Claro que este ensino não ideológico é mera ficção. Não se pode ensinar sem tomar posição sobre os assuntos. Se o Ministério decide pôr no currículo Descartes e não pôr São Tomás ou se o professor decide dar Eugénio de Andrade e não dar José Régio estão a tomar uma posição ideológica.

A única alternativa que os pais têm a submeter os filhos ao modelo educativo do Ministério da Educação é pô-los em escolas privadas. O problema é que estas custam dinheiro porque não são custeadas pelo Estado.
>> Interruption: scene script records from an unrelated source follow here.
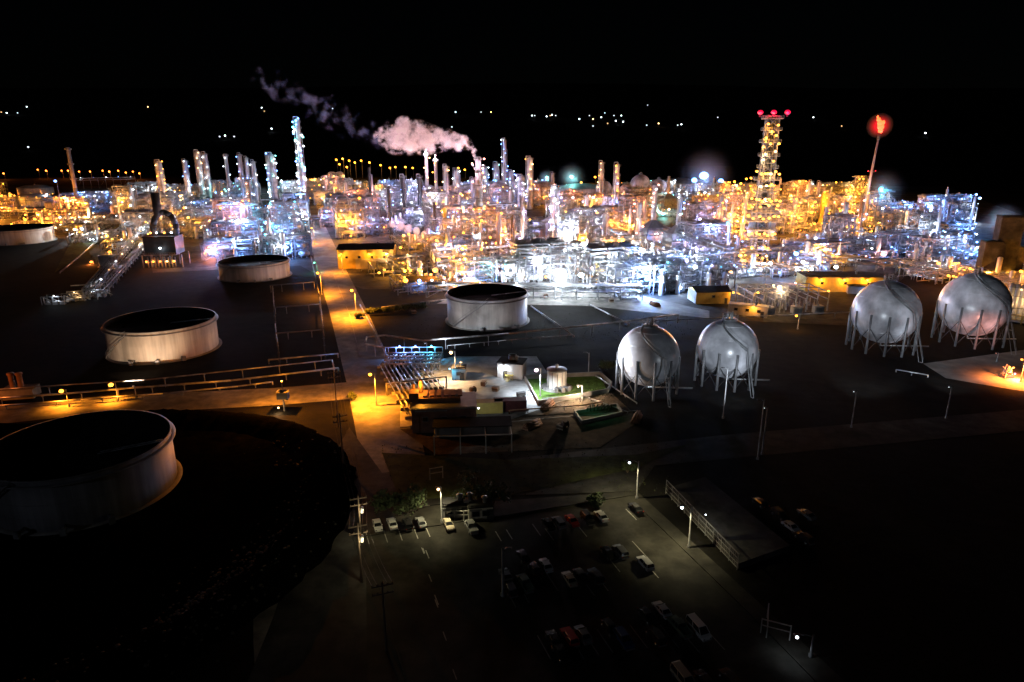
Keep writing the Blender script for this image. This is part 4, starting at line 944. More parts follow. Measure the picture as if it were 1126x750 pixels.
def halo(c, r, dens, name='steam_and_glow'):  # glow balls added round strong lamps to imitate lens halos
    m = bpy.data.materials.new(name); m.use_nodes = True; nt = m.node_tree; nt.nodes.remove(nt.nodes['Principled BSDF']); n = nt.nodes; l = nt.links
    v = n.new('ShaderNodeVolumePrincipled'); v.inputs['Color'].default_value = (.95,.97,1,1); l.new(v.outputs['Volume'], n['Material Output'].inputs['Volume'])
    tc = n.new('ShaderNodeTexCoord'); vl = n.new('ShaderNodeVectorMath'); vl.operation = 'LENGTH'; mr = n.new('ShaderNodeMapRange'); mr.inputs['From Min'].default_value = r; mr.inputs['From Max'].default_value = 0
    pw = n.new('ShaderNodeMath'); pw.operation = 'POWER'; pw.inputs[1].default_value = 3.4; mu = n.new('ShaderNodeMath'); mu.operation = 'MULTIPLY'; mu.inputs[1].default_value = dens*2
    l.new(tc.outputs['Object'], vl.inputs[0]); l.new(vl.outputs['Value'], mr.inputs['Value']); l.new(mr.outputs['Result'], pw.inputs[0]); l.new(pw.outputs[0], mu.inputs[0]); l.new(mu.outputs[0], v.inputs['Density'])
    return tag(MB().ball((0,0,0), r, 20, 14).build(name, m, None, c), 'added glow mist round a strong floodlight', 'halo', None, 'stuff')
for lab, r, k in (('far teal lamp mast with wide glow',20,.02),('smaller far teal lamp mast',13,.02),('brightest far blue-white floodlight mast',34,.006),('tall mast with glaring cyan lamp near the burning flare',18,.008),('lower mast with second cyan lamp below the glaring one',10,.015),
                  ('tall mast with cyan lamp before the dark block',10,.03),('blue-white floodlight mast behind the squat pale tank',11,.02),('blinding floodlight mast in the middle of the brightest unit',14,.008),('cyan-white floodlight left of the far heaters',9,.03),('lamp post with glaring warm lamp in the substation yard',7,.03)):
    for o in SC.objects:
        if o.get('label') == lab: hh = [c for c in o.children if c.name.startswith('lamp_head')][0]; zt = max(v.co.z for v in hh.data.vertices); halo(o.location+Vector((-1,-2,zt-2.2)), r, k)
# ------------------------------------------------------------------ substation yard (750-870, 300-350)
c = G(858,338)
t = thing('substation', 'switchyard of steel gantries and transformers lit by one warm lamp', 'substation', c, .1); MARKS.append(('switchyard', c))
m = MB()
for x in range(-14, 15, 4):
    for y in (-7,0,7): m.box((x,y,3.5), (.28,.28,7))
    m.box((x,0,6.9), (.26,14.2,.3)); m.box((x,0,4.4), (.24,14.1,.25))
for y in (-7,0,7): m.box((0,y,7.2), (28.4,.28,.28))
m.build('gantry', 'steel', t); m = MB()
for x in range(-12, 13, 4):
    for y in (-4,-1.5,1.5,4): m.lathe((x,y,0), [(.3,0),(.3,1.6),(.15,1.6),(.22,2),(.12,2.2),(.22,2.5),(.12,2.8),(.2,3)], 8)
m.build('insulator', 'pipe', t)
for x in (-9,1,9):
    o = MB().box((x,-9.5,1.5), (3.2,2.2,2.6)).build('transformer', 'grey', t); m = MB()
    for i in range(7): m.box((x-1.4+i*.46,-10.9,1.5), (.1,.6,2.1))
    m.lathe((x,-9.5,2.8), [(.5,0),(.5,.5),(.02,.7)], 10); m.build('cooling_fin', 'steel', o)
for x, y, cc in ((-13,-8,'amber'),(13,-8,'amber'),(-2,3,'warm'),(8,6,'pink')): lamp(t, (x,y,7.6), cc, 900, .4)
# ------------------------------------------------------------------ white shrouded mid-yard: manifold, cabin, containers
t = thing('valve_manifold', 'blue-lit rows of valves and bent pipes beside the teal cabinet', 'pipework', G(452,404), .02); MARKS.append(('blue valve manifold', G(452,404)))
s = depth(G(452,404))/FP
m = MB()
for i in range(18):
    x = (-28+i*3.4)*s
    for y in (-1.2, 2.4, 5.6): m.path([(x,y-1.2,.2),(x,y-1.2,1.3+.2*(i % 3)),(x+.5,y+.9,1.3+.2*(i % 3)),(x+.5,y+.9,.2)], .13, 5)
for y in (-2.6,0.4,3.8,7.2): m.path([(-30*s,y,1.9),(33*s,y,1.9)], .2, 6)
m.build('pipework', 'pipe', t); m = MB()
for i in range(18):
    x = (-28+i*3.4)*s
    for y in (-1.2,2.4,5.6):
        if i == 0 and y < 0: vo = MB().lathe((0,0,0), [(.05,0),(.05,.5),(.3,.5),(.3,.56),(.02,.56)], 8).build('valve', 'rust', t)
        else: vo = vo.copy(); COL.objects.link(vo)
        vo.location = (x,y-1.2,1.5)
m = MB()
for i in range(8): m.box(((-29+i*8.8)*s,-2.9,1), (.2,.2,2)); m.box(((-29+i*8.8)*s,7.5,1.7), (.2,.2,3.4))
m.box((0,7.5,3.4), (64*s,.25,.25)); m.build('frame', 'steel', t)
for x, cc, w in ((-16,'blue',3000),(2,'blue',3400),(20,'cyan',3000)): lamp(t, (x*s,7.2,3.9), cc, w, .2)
t = gable('switch_cabin', 'small teal-lit cabin with flat roof at the end of the manifold', 'cabin', G(505,416), 3.4, 3.0, 3.0, 0, 'tankw', 'slab', flat=True, win=1, doorx=.8); lamp(t, (-2.2,-2.4,3.4), 'cyan', 700, .2)
# parallel pipe rows
a, b = G(424,404), G(462,470)
d = (b-a).normalized(); t = thing('pipe_rows', 'bundle of parallel pipes running down from the manifold beside the road', 'pipework', a, math.atan2(d.y, d.x)); L = (b-a).length; m = MB()
for i in range(11):
    y = -1.5+i*1.15; r = (.12,.2,.15,.26)[i % 4]; m.tube((0,y,.75+r), (L*(.86+.04*(i % 4)),y,.75+r), r, 8)
m.build('pipework', 'pipe', t); m = MB()
for k in range(9): m.box((L*k/8,4.3,.36), (.35,13,.7))
m.build('sleeper', 'concrete', t)
m = MB(); m.box((L*.5,4,3.1), (.3,15,.3)); m.box((L*.5,-3.4,1.55), (.3,.3,3.1)); m.box((L*.5,11.4,1.55), (.3,.3,3.1)); m.build('pipe_bridge', 'steel', t)
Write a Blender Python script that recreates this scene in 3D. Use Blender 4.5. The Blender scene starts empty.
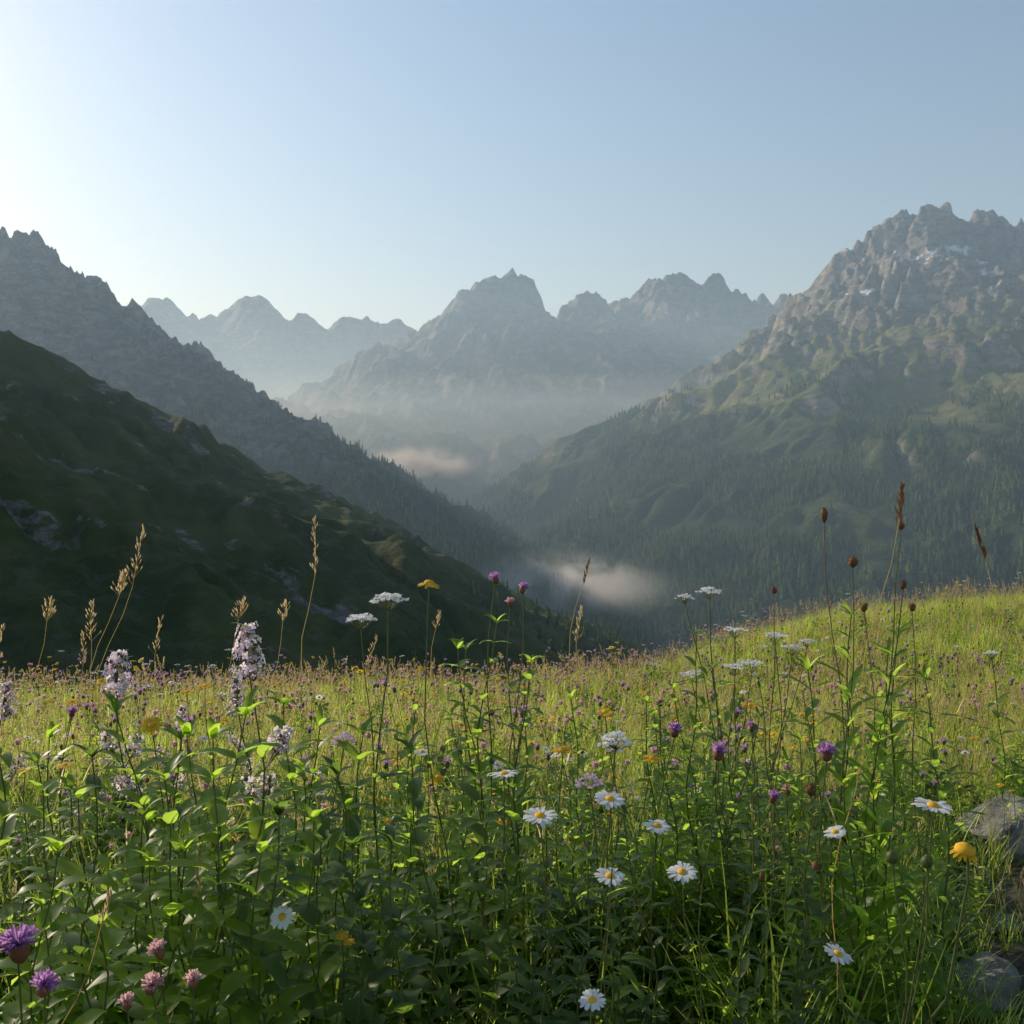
import bpy, math, random, numpy as np
from mathutils import Vector, Matrix
rng=np.random.default_rng(7); random.seed(7)
R=math.radians
scene=bpy.context.scene
scene.view_settings.view_transform='Standard'
scene.view_settings.look='None'
EYE=1.2
# ---------------- noise ----------------
def hash2(ix,iy,seed):
    h=(ix.astype(np.int64)*374761393+iy.astype(np.int64)*668265263+seed*974634777)&0xffffffff
    h=((h^(h>>13))*1274126177)&0xffffffff
    h=h^(h>>16)
    return (h&0xffff)/65536.0
def perlin(x,y,seed=0):
    x=np.asarray(x,float);y=np.asarray(y,float)
    ix=np.floor(x);iy=np.floor(y);fx=x-ix;fy=y-iy
    def g(dx,dy):
        a=hash2(ix+dx,iy+dy,seed)*2*np.pi
        return np.cos(a)*(fx-dx)+np.sin(a)*(fy-dy)
    u=fx*fx*fx*(fx*(fx*6-15)+10);v=fy*fy*fy*(fy*(fy*6-15)+10)
    a=g(0,0);b=g(1,0);c=g(0,1);d=g(1,1)
    return ((a*(1-u)+b*u)*(1-v)+(c*(1-u)+d*u)*v)*1.5
def fbm(x,y,oct=5,seed=0,gain=.5):
    s=0;a=1
    for i in range(oct):
        s=s+a*perlin(x,y,seed+i);x=x*2.03+13.7;y=y*2.03+7.1;a*=gain
    return s
def ridged(x,y,oct=6,seed=0,gain=.5):
    s=0;a=1;w=1
    for i in range(oct):
        n=1-np.abs(perlin(x,y,seed+i));n=n*n*w;s=s+a*n;w=np.clip(n*1.6,0,1)
        x=x*2.07+3.7;y=y*2.07+9.1;a*=gain
    return s
def sstep(a,b,x):
    t=np.clip((x-a)/(b-a),0,1);return t*t*(3-2*t)
def sv(u,w,d): # survey: bearing tangent, elevation tangent (per mille), distance
    return (u*d/1000.0,d,EYE+w*d/1000.0)
# ---------------- terrain ----------------
def ridge_field(X,Y,polys):
    H=np.full(X.shape,-1e9)
    for pts,s0,s1,D in polys:
        for (x0,y0,z0),(x1,y1,z1) in zip(pts[:-1],pts[1:]):
            dx,dy=x1-x0,y1-y0;L2=dx*dx+dy*dy
            t=np.clip(((X-x0)*dx+(Y-y0)*dy)/L2,0,1)
            d=np.hypot(X-x0-t*dx,Y-y0-t*dy)
            H=np.maximum(H,z0+(z1-z0)*t-(s1*d+(s0-s1)*D*(1-np.exp(-d/D))))
    return H
def erode(H,cell,batches,n,steps=55,cap=3.0,er=.2,dep=.2):
    H=H/cell;ny,nx=H.shape
    for b in range(batches):
        px=rng.uniform(2,nx-4,n);py=rng.uniform(2,ny-4,n)
        vx=np.zeros(n);vy=np.zeros(n);sp=np.ones(n);w=np.ones(n);sed=np.zeros(n)
        flat=H.ravel()
        for s in range(steps):
            ix=px.astype(int);iy=py.astype(int);fx=px-ix;fy=py-iy
            i0=iy*nx+ix
            a=flat[i0];bb=flat[i0+1];c=flat[i0+nx];d=flat[i0+nx+1]
            gx=(bb-a)*(1-fy)+(d-c)*fy;gy=(c-a)*(1-fx)+(d-bb)*fx
            h=a*(1-fx)*(1-fy)+bb*fx*(1-fy)+c*(1-fx)*fy+d*fx*fy
            vx=vx*.25-gx*.75;vy=vy*.25-gy*.75
            l=np.hypot(vx,vy)+1e-9;vx/=l;vy/=l
            nxp=np.clip(px+vx,1,nx-3);nyp=np.clip(py+vy,1,ny-3)
            jx=nxp.astype(int);jy=nyp.astype(int);gx2=nxp-jx;gy2=nyp-jy;j0=jy*nx+jx
            h2=flat[j0]*(1-gx2)*(1-gy2)+flat[j0+1]*gx2*(1-gy2)+flat[j0+nx]*(1-gx2)*gy2+flat[j0+nx+1]*gx2*gy2
            dh=h2-h
            C=np.maximum(-dh,.01)*sp*w*cap
            up=dh>0
            amt=np.where(up,np.minimum(dh,sed),np.where(sed>C,(sed-C)*dep,-np.minimum((C-sed)*er,np.maximum(-dh*.4,0))))
            sed=sed-amt
            wts=[(1-fx)*(1-fy),fx*(1-fy),(1-fx)*fy,fx*fy]
            acc=np.zeros(flat.size)
            for off,wt in zip((0,1,nx,nx+1),wts):
                acc+=np.bincount(i0+off,weights=amt*wt,minlength=flat.size)
            A=np.clip(acc.reshape(ny,nx),-.25,.12)
            A[1:-1]=A[1:-1]*.5+(A[:-2]+A[2:])*.25
            A[:,1:-1]=A[:,1:-1]*.5+(A[:,:-2]+A[:,2:])*.25
            flat=flat+A.ravel()
            sp=np.sqrt(np.maximum(.01,sp*sp-dh*1.0));sp=np.minimum(sp,3);w*=.98
            px=nxp;py=nyp
        H=flat.reshape(ny,nx)
    H[1:-1]=H[1:-1]*.6+(H[:-2]+H[2:])*.2
    H[:,1:-1]=H[:,1:-1]*.6+(H[:,:-2]+H[:,2:])*.2
    return H*cell
def grid_mesh(name,X,Y,Z,mat,wrap=False):
    ny,nx=X.shape
    co=np.stack([X,Y,Z],-1).reshape(-1,3).astype(np.float32)
    j,i=np.meshgrid(np.arange(ny-1),np.arange(nx-1),indexing='ij')
    a=(j*nx+i).ravel()
    f=np.stack([a,a+1,a+nx+1,a+nx],-1).astype(np.int32)
    me=bpy.data.meshes.new(name)
    me.vertices.add(len(co));me.vertices.foreach_set('co',co.ravel())
    me.loops.add(f.size);me.loops.foreach_set('vertex_index',f.ravel())
    me.polygons.add(len(f));me.polygons.foreach_set('loop_start',np.arange(0,f.size,4,dtype=np.int32))
    me.polygons.foreach_set('use_smooth',np.ones(len(f),bool))
    me.update();me.validate()
    ob=bpy.data.objects.new(name,me);scene.collection.objects.link(ob);me.materials.append(mat)
    return ob
# ---------------- materials ----------------
def newmat(name):
    m=bpy.data.materials.new(name);m.use_nodes=True;nt=m.node_tree
    b=nt.nodes['Principled BSDF'];return m,nt,b
def N(nt,t,**k):
    n=nt.nodes.new(t)
    for a,v in k.items():setattr(n,a,v)
    return n
def math_(nt,op,a,b=None,clamp=False):
    n=N(nt,'ShaderNodeMath',operation=op,use_clamp=clamp)
    for i,v in enumerate((a,b)):
        if v is None:continue
        if isinstance(v,(int,float)):n.inputs[i].default_value=v
        else:nt.links.new(v,n.inputs[i])
    return n.outputs[0]
def mix(nt,f,a,b):
    n=N(nt,'ShaderNodeMix',data_type='RGBA')
    for s,v in ((n.inputs[0],f),(n.inputs[6],a),(n.inputs[7],b)):
        if isinstance(v,(int,float)):s.default_value=v
        elif isinstance(v,tuple):s.default_value=(*v,1)
        else:nt.links.new(v,s)
    return n.outputs[2]
def noise(nt,vec,scale,detail=6,rough=.55,dist=0):
    n=N(nt,'ShaderNodeTexNoise');n.inputs['Scale'].default_value=scale;n.inputs['Detail'].default_value=detail
    n.inputs['Roughness'].default_value=rough;n.inputs['Distortion'].default_value=dist
    nt.links.new(vec,n.inputs['Vector']);return n.outputs['Fac']
def smap(nt,v,a,b,c=0,d=1):
    n=N(nt,'ShaderNodeMapRange',interpolation_type='SMOOTHSTEP');nt.links.new(v,n.inputs[0])
    for i,x in enumerate((a,b,c,d)):n.inputs[i+1].default_value=x
    return n.outputs[0]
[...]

E aqui chegamos ao dilema da questão: os pais tem o dever de educar os filhos, o Estado consagra o direito de o fazerem em liberdade, mas no que toca a formação académica só os ricos são realmente livres.

Escolher a escola onde se põem os filhos não é um luxo, mas um direito. Nós estamos de tal maneira imbuídos na maneira de pensar socialista que nos esquecemos disto: o escândalo não é que o Estado financie escolas privadas, o escândalo é que o Estado não as financie totalmente.

O dever do Estado é garantir que os pais possam educar os filhos em liberdade. A maneira de garantir isto é tornando rede escola estatal supletiva e financiando totalmente as escolas das comunidades que se organizarem.